Eight Hints for Keeping Peace at Your Wedding

06/12/2015 03:17 pm ET | Updated Jun 11, 2016

Whose wedding is this anyway? Yours? Yes! Your financé's? Yes. But many others lay claim to the event.Your own parents may see it as their graduation party. Your grandparents may see it as the culmination of their life's work. Your siblings may want to make you queen for a day or share the limelight.

Now before you go berating everyone and declaring, "It's my wedding," remember your marriage marks a new relationship with each one of these people. No time like the present to begin sculpting the shape of your interactions. Besides this comment does not show you as
the generous and inclusive person you want others to think you are.

1) Give each one a role. Assign specific tasks. By doing this you involve family members but tactfully set limits on their participation. You can request that they pick the flowers, plan a rehearsal dinner, or pass out programs. There is plenty of tasks to go around.
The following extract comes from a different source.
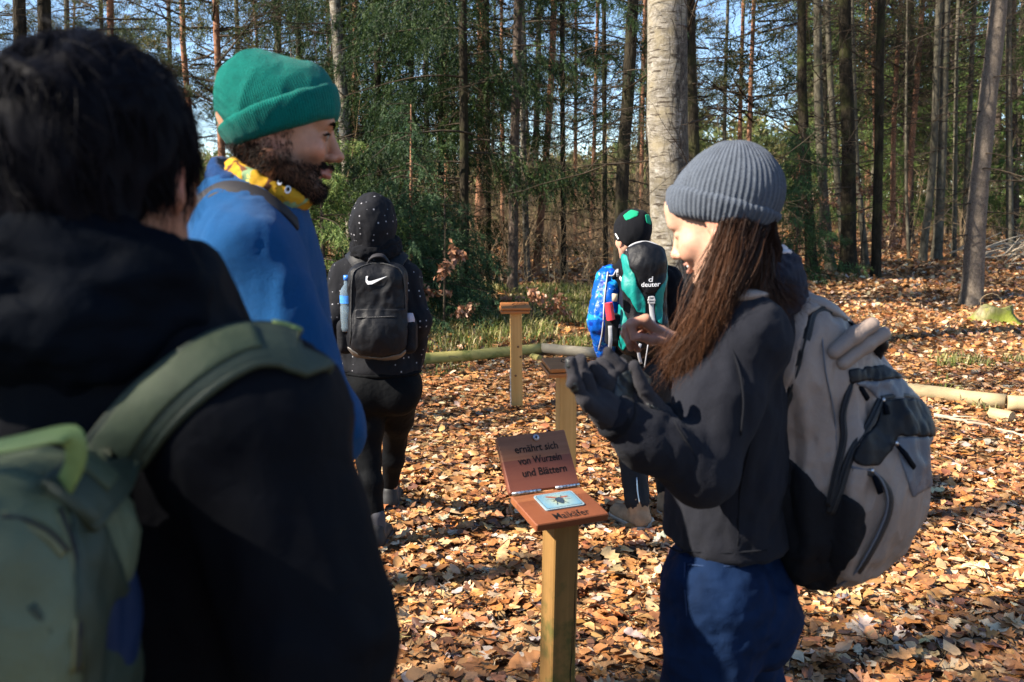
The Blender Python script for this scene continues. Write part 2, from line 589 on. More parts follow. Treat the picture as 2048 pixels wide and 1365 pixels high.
M = {}
M['skin'] = None
def skin_mat(name):
    t = NT(name).set(Roughness=.5); t.b.inputs['Specular IOR Level'].default_value = .35
    c = t.attr(); o = t.coord()
    f = t.noise(o, 90, 4, .6); g = t.noise(o, 900, 2)
    c = t.mix(1.0, c, t.ramp(f, [(.3, (.88, .86, .86)), (.7, (1.08, 1.05, 1.05))]), 'MULTIPLY')
    t.col(c)
    t.b.inputs['Subsurface Weight'].default_value = .12
    t.b.inputs['Subsurface Radius'].default_value = (1.0, .35, .2)
    t.b.inputs['Subsurface Scale'].default_value = .006
    t.bump(g, .12, .0006)
    return t.m
M['skin'] = skin_mat('skin')
def hair_mat(name, c1, c2, rough=.38, spec=.35):
    t = NT(name).set(Roughness=rough); t.b.inputs['Specular IOR Level'].default_value = .5
    c = t.attr()
    t.b.inputs['Specular IOR Level'].default_value = spec
    sp = t.n('ShaderNodeSeparateColor'); t.l(c, sp.inputs[0])
    t.col(t.ramp(sp.outputs[0], [(0, c1), (1, c2)]))
    return t.m
M['hair_black'] = hair_mat('hair_black', (.004, .004, .006), (.007, .0065, .008), .55, .04)
M['hair_brown'] = hair_mat('hair_brown', (.010, .005, .0035), (.105, .043, .018), .5, .12)
M['hair_base'] = plain('hair_base', (.009, .0045, .003), .95, .03, 0, .3, 60)
M['beard'] = hair_mat('beard_hair', (.007, .0045, .0035), (.032, .018, .011), .6, .12)
M['black_cloth'] = fleece('black_cloth', (.006, .0065, .0085), .3, .06)
M['navy_shell'] = woven('navy_shell', (.0016, .0030, .0058), .75, .05, 900)
M['black_jacket'] = woven('black_jacket_cloth', (.002, .0026, .0045), .8, .1, 900)
M['navy_knit'] = fleece('navy_knit', (.010, .013, .024), .4, .15)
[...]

2) Acknowledge the importance of the wedding to his family and their work in bringing up the person you love. You might say to your mother-in-law, for example, "I know this event is really important to you. You have worked long and hard to bring up the man I love." Or you could ask the grandparents to list several wedding customs they might want to include and include at least one of them.

3) Don't explode when someone makes a suggestion. You can always say, "Interesting idea, I will think about that," and then, do think about it, but you don't have to acquiesce. We all like to be heard!

4) When one person makes a suggestion and it is in conflict with something your own parents want, or you want, you can say, "Great idea, but I am trying to balance the needs and wants of many people."

5) If there are cultural differences, include the foods, music, or dress of both families. Inclusiveness pays off in good and will add spice to your wedding.

6) Give into what doesn't matter to you. In other words, choose which battles to fight.

7) Remember both the bride and the groom have equal responsibility for tamping down the expectations of their families. Each of you is an ambassador negotiating the desires of your loved ones.

8) The wedding is best when you recognize the needs of others as well as your own. It's good practice for the future. Life is a team sport. You will need all these people in the future because they have the potential to support you in the challenges and crises that are an inevitable part of all lives.

You may think you are pledging your fate to your spouse, but the truth is you are marrying a family for better (they will help you) and for worse (you may need to help them or you may need them and find they won't help) . The time is now to begin learning to work together and to sometimes concede to others' wishes, as unromantic as that seems!